Azerbaijan: Frenchman sentenced to 10 years for spying

· DW

French citizen Martin Ryan pled guilty to some of the accusations that he was collecting intelligence on behalf of Paris.

An Azerbaijani court sentenced Martin Ryan of France to 10 years in prison on Monday, after finding him guilty of collecting secret information about Baku's military cooperation with Turkey and Pakistan.

He was also accused of cooperating with employees of France's security services allegeldy operating out of the French embassy in Baku.

Ryan had pled guilty to some, but not all, of the charges. His co-accused, Azerbaijani national Azad Mamedli, was sentenced to 12 years for treasion.

Azerbaijani authorities alleged Ryan recruited Mamedli and arranged for him to meet French intelligence agents.

While speaking in court, Ryan did not deny contacts with embassy officials but said he did not knowingly engage in espionage activities.

"I consider myself guilty only in that I should not have established contacts with some embassy employees, or that I should have shared information about them with the appropriate authorities," Ryan was cited by France's AFP news agency as saying. "I did not spy. I am not a spy, and during the court case I tried to prove this."

What are relations between Azerbaijan and France like?

The Frenchman was arrested during a period of heightened Paris-Baku tensions that have since eased. Both the tensions and the investigation in Ryan relate to the 44-day war in 2020 between Azerbaijan, Armenia, and ethnic Armenian separatists known as the Second Nagorno-Karabakh War.

France was highly critical of Azerbaijan's conduct during the war, and adopted a staunchy pro-Armenian stance. Paris' position was also seen as an attempt to counter Turkish and Russian influence in the region. The western European country is also home to a large Armenian diaspora population.

Both Azerbaijan and Armenia have been accused of war crimes against civilians by organizations like Amnesty International.
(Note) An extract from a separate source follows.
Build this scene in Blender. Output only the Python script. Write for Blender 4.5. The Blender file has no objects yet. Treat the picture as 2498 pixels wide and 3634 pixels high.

Azerbaijan remains a strong ally of Russia's amidst its war in Ukraine, while France supports Kyiv.

Armenia is a traditional ally of Moscow but relations have soured in recent years.

Azerbaijan later took the entirety of Nagorno-Karabakh — which is within Azerbaijan's internationally recognized borders but had been governed by Armenian separatists since a war in the 1990s — in a lightning offensive in September 2023, leading to the exodus of almost all of the territory's ethnic Armenian population.